Before I could even get to the first slide there was a warning, it read “Warning: The following photographs contain graphic content of severely deformed children. Viewer discretion is advised”.

I’ve lived with my difference my whole life. I’ve been called every name in the book, been stared at, laughed at, everything and anything outside of being physically assaulted. Let me tell you, I’ve never been SO mad after reading a sentence in my life. I didn’t know it was possible. It was like a switch had been flicked on, one I didn’t know existed. For some reason when I read that sentence it was like I realized this invisible chain had been attached to be my whole life and I ‘Hulk’d’ out of it and became a different version of myself.  

Making a Difference 

Long story short CNN did make a change and removed the warning; they also went a step further to feature me in an article. 2013 was the year of the Boston Marathon bombing, so when my article was published, I didn’t think it would be seen much.  

In yesterday’s meeting one of my fellow attendees realized that it was me who was in the article from 2013. He had read it when he was a teen at age 15, looking for information about our shared condition.
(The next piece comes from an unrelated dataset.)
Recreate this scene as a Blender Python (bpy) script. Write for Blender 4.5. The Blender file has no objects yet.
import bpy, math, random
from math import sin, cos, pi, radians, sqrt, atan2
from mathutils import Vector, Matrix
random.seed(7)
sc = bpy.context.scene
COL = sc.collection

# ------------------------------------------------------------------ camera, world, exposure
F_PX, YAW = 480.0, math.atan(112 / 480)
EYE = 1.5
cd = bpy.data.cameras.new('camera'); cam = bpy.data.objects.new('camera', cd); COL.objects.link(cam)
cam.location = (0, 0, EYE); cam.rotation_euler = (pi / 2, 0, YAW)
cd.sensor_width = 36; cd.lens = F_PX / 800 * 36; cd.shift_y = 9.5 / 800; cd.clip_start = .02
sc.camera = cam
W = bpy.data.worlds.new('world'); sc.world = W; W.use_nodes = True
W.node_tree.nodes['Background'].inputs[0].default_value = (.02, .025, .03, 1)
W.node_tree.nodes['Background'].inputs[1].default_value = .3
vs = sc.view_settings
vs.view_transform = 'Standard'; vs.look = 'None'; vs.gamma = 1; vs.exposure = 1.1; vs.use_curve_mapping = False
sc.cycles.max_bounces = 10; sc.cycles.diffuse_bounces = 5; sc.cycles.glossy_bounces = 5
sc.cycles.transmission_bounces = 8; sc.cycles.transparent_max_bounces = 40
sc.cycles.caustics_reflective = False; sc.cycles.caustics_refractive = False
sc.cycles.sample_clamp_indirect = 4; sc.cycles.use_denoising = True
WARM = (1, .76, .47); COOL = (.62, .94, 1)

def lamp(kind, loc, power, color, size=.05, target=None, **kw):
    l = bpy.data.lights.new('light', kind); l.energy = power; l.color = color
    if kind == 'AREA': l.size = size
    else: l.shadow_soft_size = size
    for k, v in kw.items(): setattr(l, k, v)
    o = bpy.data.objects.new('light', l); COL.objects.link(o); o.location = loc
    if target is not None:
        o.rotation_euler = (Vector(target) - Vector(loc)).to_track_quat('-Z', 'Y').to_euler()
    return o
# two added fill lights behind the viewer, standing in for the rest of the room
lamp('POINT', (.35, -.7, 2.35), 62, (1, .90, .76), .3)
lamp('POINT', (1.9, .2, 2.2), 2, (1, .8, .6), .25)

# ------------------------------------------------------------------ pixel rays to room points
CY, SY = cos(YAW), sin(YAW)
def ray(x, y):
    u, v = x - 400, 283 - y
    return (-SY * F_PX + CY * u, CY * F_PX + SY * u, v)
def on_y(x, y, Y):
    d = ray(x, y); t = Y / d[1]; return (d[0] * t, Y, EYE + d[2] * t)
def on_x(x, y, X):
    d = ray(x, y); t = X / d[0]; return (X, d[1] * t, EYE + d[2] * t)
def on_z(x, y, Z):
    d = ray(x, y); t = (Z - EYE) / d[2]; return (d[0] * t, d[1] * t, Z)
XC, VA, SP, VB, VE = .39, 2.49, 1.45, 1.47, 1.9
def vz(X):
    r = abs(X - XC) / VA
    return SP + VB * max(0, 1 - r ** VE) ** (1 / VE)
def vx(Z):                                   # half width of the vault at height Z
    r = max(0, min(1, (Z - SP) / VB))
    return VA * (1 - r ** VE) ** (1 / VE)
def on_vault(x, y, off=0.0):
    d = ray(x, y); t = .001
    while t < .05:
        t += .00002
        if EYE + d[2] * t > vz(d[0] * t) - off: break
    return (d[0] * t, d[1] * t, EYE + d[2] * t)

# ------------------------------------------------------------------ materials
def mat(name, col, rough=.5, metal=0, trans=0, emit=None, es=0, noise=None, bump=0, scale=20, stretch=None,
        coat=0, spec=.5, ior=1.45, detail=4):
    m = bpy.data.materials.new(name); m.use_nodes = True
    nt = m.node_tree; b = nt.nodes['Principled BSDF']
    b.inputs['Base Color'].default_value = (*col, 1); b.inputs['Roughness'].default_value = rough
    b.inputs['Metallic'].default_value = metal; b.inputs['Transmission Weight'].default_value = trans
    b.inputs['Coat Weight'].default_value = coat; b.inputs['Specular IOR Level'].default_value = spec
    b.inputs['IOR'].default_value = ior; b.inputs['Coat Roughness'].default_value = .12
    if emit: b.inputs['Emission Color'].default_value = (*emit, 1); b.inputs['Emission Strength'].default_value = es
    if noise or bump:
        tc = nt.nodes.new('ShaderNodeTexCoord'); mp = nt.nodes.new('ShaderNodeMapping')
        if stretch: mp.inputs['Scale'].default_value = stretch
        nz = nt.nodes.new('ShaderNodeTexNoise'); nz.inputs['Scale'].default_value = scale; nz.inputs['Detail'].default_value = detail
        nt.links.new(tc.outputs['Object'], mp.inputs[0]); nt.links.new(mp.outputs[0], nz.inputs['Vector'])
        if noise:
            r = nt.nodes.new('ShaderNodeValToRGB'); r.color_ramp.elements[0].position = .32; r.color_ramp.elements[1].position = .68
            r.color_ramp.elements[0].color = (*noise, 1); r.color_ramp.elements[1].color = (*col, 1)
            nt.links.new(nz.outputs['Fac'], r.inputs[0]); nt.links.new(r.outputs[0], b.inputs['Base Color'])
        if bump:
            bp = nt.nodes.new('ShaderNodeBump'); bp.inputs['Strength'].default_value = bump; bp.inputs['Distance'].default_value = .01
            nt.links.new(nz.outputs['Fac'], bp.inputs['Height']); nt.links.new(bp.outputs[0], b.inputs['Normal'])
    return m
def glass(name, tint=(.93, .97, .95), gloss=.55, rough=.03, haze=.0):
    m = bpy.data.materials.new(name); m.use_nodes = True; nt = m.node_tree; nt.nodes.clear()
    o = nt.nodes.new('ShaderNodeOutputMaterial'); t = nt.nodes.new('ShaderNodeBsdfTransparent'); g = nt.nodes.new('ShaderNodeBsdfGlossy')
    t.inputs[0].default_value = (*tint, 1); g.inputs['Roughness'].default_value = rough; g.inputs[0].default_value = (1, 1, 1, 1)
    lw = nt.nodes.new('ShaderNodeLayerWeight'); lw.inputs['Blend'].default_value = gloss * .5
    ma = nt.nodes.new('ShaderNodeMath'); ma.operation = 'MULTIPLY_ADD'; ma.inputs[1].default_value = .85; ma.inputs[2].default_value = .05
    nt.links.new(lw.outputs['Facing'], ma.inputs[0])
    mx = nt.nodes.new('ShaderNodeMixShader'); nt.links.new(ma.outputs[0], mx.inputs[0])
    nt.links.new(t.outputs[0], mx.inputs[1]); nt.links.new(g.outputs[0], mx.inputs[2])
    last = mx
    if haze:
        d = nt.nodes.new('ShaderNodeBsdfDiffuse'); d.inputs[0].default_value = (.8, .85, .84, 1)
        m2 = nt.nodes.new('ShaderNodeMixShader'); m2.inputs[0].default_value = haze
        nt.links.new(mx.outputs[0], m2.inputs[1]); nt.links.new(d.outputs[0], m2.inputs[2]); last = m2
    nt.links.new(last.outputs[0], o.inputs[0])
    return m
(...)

He mentioned one of the few things that did come up was my article and that it made him feel less alone.  

When you put things out on the internet, most times you don’t think about the wider impact beyond the scope you as the author envisioned. Whether that’s a tweet, a reel, a vlog, blog, whatever it is, and however you engage, we just do our thing and then go about our daily lives. Not realizing that someone in the future may find that, or that an audience you never knew you had was listening, or reading your words and that it impacted them.  

I’m still working through that; but also realizing that back in 2013 I stepped out from behind my own fears to declare, I Will Not Hide!